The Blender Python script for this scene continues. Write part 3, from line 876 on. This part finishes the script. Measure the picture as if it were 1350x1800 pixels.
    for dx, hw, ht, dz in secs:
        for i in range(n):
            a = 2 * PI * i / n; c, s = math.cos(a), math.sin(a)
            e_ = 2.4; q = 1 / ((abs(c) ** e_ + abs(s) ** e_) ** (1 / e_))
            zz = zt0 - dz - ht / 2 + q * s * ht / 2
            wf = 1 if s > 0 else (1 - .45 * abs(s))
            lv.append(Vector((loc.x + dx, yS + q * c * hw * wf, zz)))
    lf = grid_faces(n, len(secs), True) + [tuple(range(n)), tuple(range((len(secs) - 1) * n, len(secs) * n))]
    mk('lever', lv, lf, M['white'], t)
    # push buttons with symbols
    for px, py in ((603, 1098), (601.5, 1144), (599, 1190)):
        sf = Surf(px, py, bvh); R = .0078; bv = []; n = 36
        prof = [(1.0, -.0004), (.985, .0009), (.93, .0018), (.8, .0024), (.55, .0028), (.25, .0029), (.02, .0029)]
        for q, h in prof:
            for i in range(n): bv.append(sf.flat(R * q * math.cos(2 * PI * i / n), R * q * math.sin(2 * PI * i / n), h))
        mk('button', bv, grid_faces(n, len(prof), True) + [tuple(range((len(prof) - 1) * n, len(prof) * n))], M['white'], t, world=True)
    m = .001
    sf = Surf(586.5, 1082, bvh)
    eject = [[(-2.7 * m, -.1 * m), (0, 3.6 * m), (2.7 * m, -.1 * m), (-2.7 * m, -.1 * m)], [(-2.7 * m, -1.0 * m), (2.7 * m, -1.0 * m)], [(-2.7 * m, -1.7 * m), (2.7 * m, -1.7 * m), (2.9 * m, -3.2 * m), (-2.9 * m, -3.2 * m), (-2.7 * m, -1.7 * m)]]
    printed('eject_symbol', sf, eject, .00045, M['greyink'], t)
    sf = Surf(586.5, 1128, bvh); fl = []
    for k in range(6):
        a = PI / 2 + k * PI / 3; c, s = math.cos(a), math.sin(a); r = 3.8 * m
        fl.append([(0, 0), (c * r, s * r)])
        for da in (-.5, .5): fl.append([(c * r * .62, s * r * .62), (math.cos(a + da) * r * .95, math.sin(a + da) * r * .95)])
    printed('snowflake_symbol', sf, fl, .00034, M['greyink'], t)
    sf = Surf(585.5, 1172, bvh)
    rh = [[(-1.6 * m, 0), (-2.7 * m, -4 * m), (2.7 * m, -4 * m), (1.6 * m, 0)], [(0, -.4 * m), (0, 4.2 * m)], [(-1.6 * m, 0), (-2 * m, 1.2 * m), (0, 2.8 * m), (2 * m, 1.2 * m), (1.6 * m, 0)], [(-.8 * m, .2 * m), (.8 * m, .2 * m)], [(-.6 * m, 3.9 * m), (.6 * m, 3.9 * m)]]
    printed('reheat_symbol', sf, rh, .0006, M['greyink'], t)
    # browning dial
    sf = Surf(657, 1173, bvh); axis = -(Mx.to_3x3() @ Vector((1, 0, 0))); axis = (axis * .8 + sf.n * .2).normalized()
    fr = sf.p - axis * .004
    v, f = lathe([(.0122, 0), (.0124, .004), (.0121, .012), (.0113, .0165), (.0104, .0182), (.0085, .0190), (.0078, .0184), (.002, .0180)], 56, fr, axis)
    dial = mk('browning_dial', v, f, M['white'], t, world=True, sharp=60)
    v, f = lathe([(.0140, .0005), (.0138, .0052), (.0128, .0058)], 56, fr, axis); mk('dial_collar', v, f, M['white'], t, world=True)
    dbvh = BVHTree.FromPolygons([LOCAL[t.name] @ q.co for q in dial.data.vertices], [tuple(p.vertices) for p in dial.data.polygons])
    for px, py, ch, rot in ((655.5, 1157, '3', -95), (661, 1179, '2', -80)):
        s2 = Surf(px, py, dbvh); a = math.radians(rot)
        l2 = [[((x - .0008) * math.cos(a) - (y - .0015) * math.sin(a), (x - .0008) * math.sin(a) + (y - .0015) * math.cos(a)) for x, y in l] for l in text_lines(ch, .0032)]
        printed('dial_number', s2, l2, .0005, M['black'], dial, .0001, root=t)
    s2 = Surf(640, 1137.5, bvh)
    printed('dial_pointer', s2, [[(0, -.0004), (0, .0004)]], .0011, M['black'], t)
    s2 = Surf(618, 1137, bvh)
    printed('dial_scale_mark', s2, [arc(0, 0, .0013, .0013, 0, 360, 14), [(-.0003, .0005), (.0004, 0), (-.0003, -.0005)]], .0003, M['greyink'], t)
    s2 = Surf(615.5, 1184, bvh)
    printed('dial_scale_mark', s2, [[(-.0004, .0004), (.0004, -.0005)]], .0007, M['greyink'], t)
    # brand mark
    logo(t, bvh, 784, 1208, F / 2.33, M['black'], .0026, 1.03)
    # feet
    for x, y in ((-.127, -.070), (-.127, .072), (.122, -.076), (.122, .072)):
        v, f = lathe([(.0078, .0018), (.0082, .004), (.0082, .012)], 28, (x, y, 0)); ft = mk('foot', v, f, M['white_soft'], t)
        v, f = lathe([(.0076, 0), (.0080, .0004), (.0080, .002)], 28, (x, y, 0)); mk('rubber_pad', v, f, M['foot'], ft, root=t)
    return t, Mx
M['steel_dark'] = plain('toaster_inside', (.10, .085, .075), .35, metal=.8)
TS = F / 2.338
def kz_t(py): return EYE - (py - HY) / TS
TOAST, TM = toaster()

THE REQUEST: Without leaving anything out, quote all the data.

FULL OUTPUT:
The Blender Python script for this scene continues. Write part 3, from line 876 on. This part finishes the script. Measure the picture as if it were 1350x1800 pixels.
    for dx, hw, ht, dz in secs:
        for i in range(n):
            a = 2 * PI * i / n; c, s = math.cos(a), math.sin(a)
            e_ = 2.4; q = 1 / ((abs(c) ** e_ + abs(s) ** e_) ** (1 / e_))
            zz = zt0 - dz - ht / 2 + q * s * ht / 2
            wf = 1 if s > 0 else (1 - .45 * abs(s))
            lv.append(Vector((loc.x + dx, yS + q * c * hw * wf, zz)))
    lf = grid_faces(n, len(secs), True) + [tuple(range(n)), tuple(range((len(secs) - 1) * n, len(secs) * n))]
    mk('lever', lv, lf, M['white'], t)
    # push buttons with symbols
    for px, py in ((603, 1098), (601.5, 1144), (599, 1190)):
        sf = Surf(px, py, bvh); R = .0078; bv = []; n = 36
        prof = [(1.0, -.0004), (.985, .0009), (.93, .0018), (.8, .0024), (.55, .0028), (.25, .0029), (.02, .0029)]
        for q, h in prof:
            for i in range(n): bv.append(sf.flat(R * q * math.cos(2 * PI * i / n), R * q * math.sin(2 * PI * i / n), h))
        mk('button', bv, grid_faces(n, len(prof), True) + [tuple(range((len(prof) - 1) * n, len(prof) * n))], M['white'], t, world=True)
    m = .001
    sf = Surf(586.5, 1082, bvh)
    eject = [[(-2.7 * m, -.1 * m), (0, 3.6 * m), (2.7 * m, -.1 * m), (-2.7 * m, -.1 * m)], [(-2.7 * m, -1.0 * m), (2.7 * m, -1.0 * m)], [(-2.7 * m, -1.7 * m), (2.7 * m, -1.7 * m), (2.9 * m, -3.2 * m), (-2.9 * m, -3.2 * m), (-2.7 * m, -1.7 * m)]]
    printed('eject_symbol', sf, eject, .00045, M['greyink'], t)
    sf = Surf(586.5, 1128, bvh); fl = []
    for k in range(6):
        a = PI / 2 + k * PI / 3; c, s = math.cos(a), math.sin(a); r = 3.8 * m
        fl.append([(0, 0), (c * r, s * r)])
        for da in (-.5, .5): fl.append([(c * r * .62, s * r * .62), (math.cos(a + da) * r * .95, math.sin(a + da) * r * .95)])
    printed('snowflake_symbol', sf, fl, .00034, M['greyink'], t)
    sf = Surf(585.5, 1172, bvh)
    rh = [[(-1.6 * m, 0), (-2.7 * m, -4 * m), (2.7 * m, -4 * m), (1.6 * m, 0)], [(0, -.4 * m), (0, 4.2 * m)], [(-1.6 * m, 0), (-2 * m, 1.2 * m), (0, 2.8 * m), (2 * m, 1.2 * m), (1.6 * m, 0)], [(-.8 * m, .2 * m), (.8 * m, .2 * m)], [(-.6 * m, 3.9 * m), (.6 * m, 3.9 * m)]]
    printed('reheat_symbol', sf, rh, .0006, M['greyink'], t)
    # browning dial
    sf = Surf(657, 1173, bvh); axis = -(Mx.to_3x3() @ Vector((1, 0, 0))); axis = (axis * .8 + sf.n * .2).normalized()
    fr = sf.p - axis * .004
    v, f = lathe([(.0122, 0), (.0124, .004), (.0121, .012), (.0113, .0165), (.0104, .0182), (.0085, .0190), (.0078, .0184), (.002, .0180)], 56, fr, axis)
    dial = mk('browning_dial', v, f, M['white'], t, world=True, sharp=60)
    v, f = lathe([(.0140, .0005), (.0138, .0052), (.0128, .0058)], 56, fr, axis); mk('dial_collar', v, f, M['white'], t, world=True)
    dbvh = BVHTree.FromPolygons([LOCAL[t.name] @ q.co for q in dial.data.vertices], [tuple(p.vertices) for p in dial.data.polygons])
    for px, py, ch, rot in ((655.5, 1157, '3', -95), (661, 1179, '2', -80)):
        s2 = Surf(px, py, dbvh); a = math.radians(rot)
        l2 = [[((x - .0008) * math.cos(a) - (y - .0015) * math.sin(a), (x - .0008) * math.sin(a) + (y - .0015) * math.cos(a)) for x, y in l] for l in text_lines(ch, .0032)]
        printed('dial_number', s2, l2, .0005, M['black'], dial, .0001, root=t)
    s2 = Surf(640, 1137.5, bvh)
    printed('dial_pointer', s2, [[(0, -.0004), (0, .0004)]], .0011, M['black'], t)
    s2 = Surf(618, 1137, bvh)
    printed('dial_scale_mark', s2, [arc(0, 0, .0013, .0013, 0, 360, 14), [(-.0003, .0005), (.0004, 0), (-.0003, -.0005)]], .0003, M['greyink'], t)
    s2 = Surf(615.5, 1184, bvh)
    printed('dial_scale_mark', s2, [[(-.0004, .0004), (.0004, -.0005)]], .0007, M['greyink'], t)
    # brand mark
    logo(t, bvh, 784, 1208, F / 2.33, M['black'], .0026, 1.03)
    # feet
    for x, y in ((-.127, -.070), (-.127, .072), (.122, -.076), (.122, .072)):
        v, f = lathe([(.0078, .0018), (.0082, .004), (.0082, .012)], 28, (x, y, 0)); ft = mk('foot', v, f, M['white_soft'], t)
        v, f = lathe([(.0076, 0), (.0080, .0004), (.0080, .002)], 28, (x, y, 0)); mk('rubber_pad', v, f, M['foot'], ft, root=t)
    return t, Mx
M['steel_dark'] = plain('toaster_inside', (.10, .085, .075), .35, metal=.8)
TS = F / 2.338
def kz_t(py): return EYE - (py - HY) / TS
TOAST, TM = toaster()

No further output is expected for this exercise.